O abandono, a calmaria da tarde e do domingo são símbolos da condição desoladora do ser humano na poesia de H. Dobal. Como outros bichos, inclusive o homem, as reses deixam de representar o movimento que caracteriza a vida animal para se fixar em pedra, transformar-se em pedra, como naturalmente a matéria orgânica se fixa em fóssil com o passar das eras.
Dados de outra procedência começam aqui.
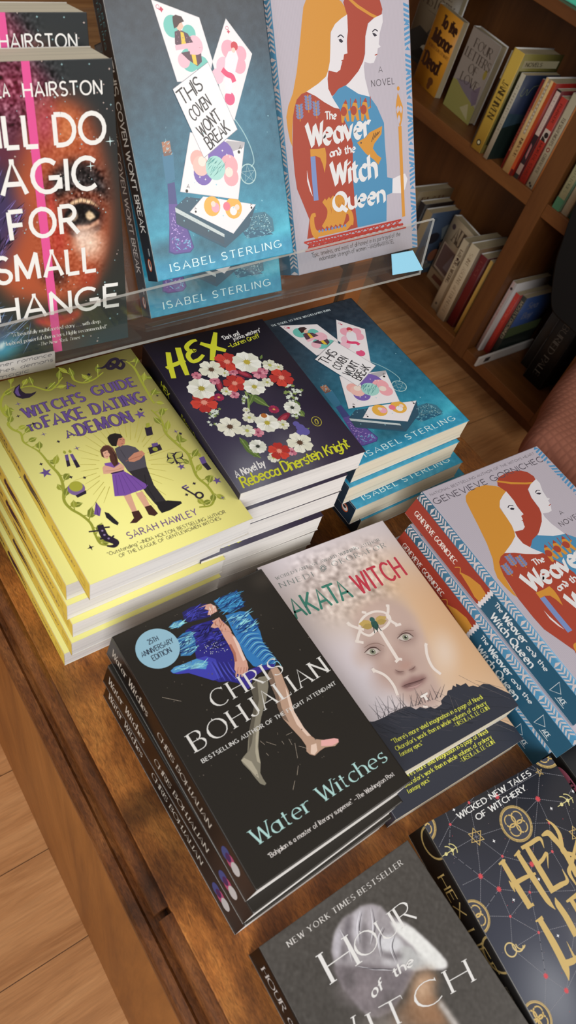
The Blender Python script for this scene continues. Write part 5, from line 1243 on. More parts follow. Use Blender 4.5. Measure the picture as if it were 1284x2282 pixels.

Como outros bichos nos seus fósseis presos
também de pedra num momento quedam
quando a cabeça sobre as moitas param.

Entretanto, aqui se caracteriza mais um símbolo, no qual o ser “torna-se pedra, fóssil”, se confunde com a paisagem, torna-se paisagem, imóvel, imutável, “quando a cabeça sobre as moitas param”. Representa uma terra desolada, um árido ambiente, onde repousar é morrer. Na paisagem de cinza onde ruminam cabras mansas – que pode ser o próprio homem –, a sobrevivência, “as copas onde os frutos se preparam”, está compreendida entre a farinha e a fome, a expressão exata do que lhe resta desses dias. A fome é caracterizada pelo silêncio, “o perguntar calado”, reforçado por referências que “jamais veremos”: cavalos desembestados – desenfreados; livres; que não mais se tornam bestas, animais de carga –, voo articulado, imagens que transmitem a ideia de movimento, de liberdade. Mas por não escapar da fome, restam as pedras, a imobilidade fóssil.

O tempo gasta estas pedras
com mil artifícios repetidos.

O tempo gasta estas pedras
com mil artifícios repetidos.

Os versos iniciais da última estrofe retomam elementos observados no início do poema. Contudo, a representação do tempo enquanto agente da ação verbal é inequívoca e associada à repetição. Ambos são agentes, então, pois é contra ambos que “nos afiamos”, nos chocamos, como pedra lascada e polida, e “em nós” se depositam as marcas, lembranças, desse desgaste que nos torna “fósseis”, “formas de pedra simulacra de bichos e sonhos”. Notadamente, há um neologismo, “clarazul”, presente na primeira estrofe, formado pela aglutinação dos determinantes claro + azul. Porém, no último parágrafo, retorna à forma analítica original. Simbolizaria o desgaste, a fragmentação do homem e outros bichos em fósseis, ou melhor, representações grosseiras de si mesmos? O adjetivo “simulacra” foi composto através do substantivo “simulacro”, que possui as seguintes acepções, segundo Houaiss: Representação de pessoa ou divindade pagã; ídolo, efígie. Representação, imitação. Falso aspecto, aparência enganosa. Cópia malfeita ou grosseira; arremedo. Suposto reaparecimento de pessoa morta; espectro, sombra, fantasma. Excetuando a primeira definição, mítica, todas as outras atribuem aos versos leituras interessantes e inusitadas. Entretanto, o que resta é tão somente a aceitação de domingos sem sucessão, portanto eternos, plantados na chapada, sem que em nenhum momento transpareça uma marca de individualidade, em que nos momentos de emprego da primeira pessoal do discurso encontramos a expressão coletiva do uso do plural: “Contra a pedra e o tempo nos afiamos / e em nós porfiamos estas lembranças / que se vão desgastando para nunca.”

Para Dobal, o tempo é o fazendeiro do homem. Esta a sua maior lembrança, consequentemente gravada em sua poesia, como uma recordação indelével gravada em pedra, resistindo às intempéries da vida, ainda que sem esperança e sem salvação, “neste imenso curral em que te amansas / triste e só campeador de lembranças”, conforme escreveu no poema Bestiário.

O poeta H. Dobal nasceu em Teresina, Piauí, em 1927. Faleceu, também em Teresina, em 2008. Sua obra poética é composta pelas seguintes obras: O tempo consequente (1966); O dia sem presságios (1970); A província deserta (1974); A serra das confusões (que foi desmembrada da obra anterior e ampliada, 1978); A cidade substituída (1978); Os signos e as siglas (1986); e Ephemera (1995). A esses, acrescentam-se os livros em prosa: A viagem imperfeita (que são notas de viagem, 1973); Um homem particular (um livro de contos, 1987); Roteiro sentimental e pitoresco de Teresina (de crônicas, 1992); Grandeza e glória nos letreiros de Teresina (também de crônicas, 1997); além de antologias e edições comemorativas. Os poemas de H. Dobal aqui reproduzidos tiveram como texto-base a 3ª edição da Poesia reunida (Teresina: Plug, 2007).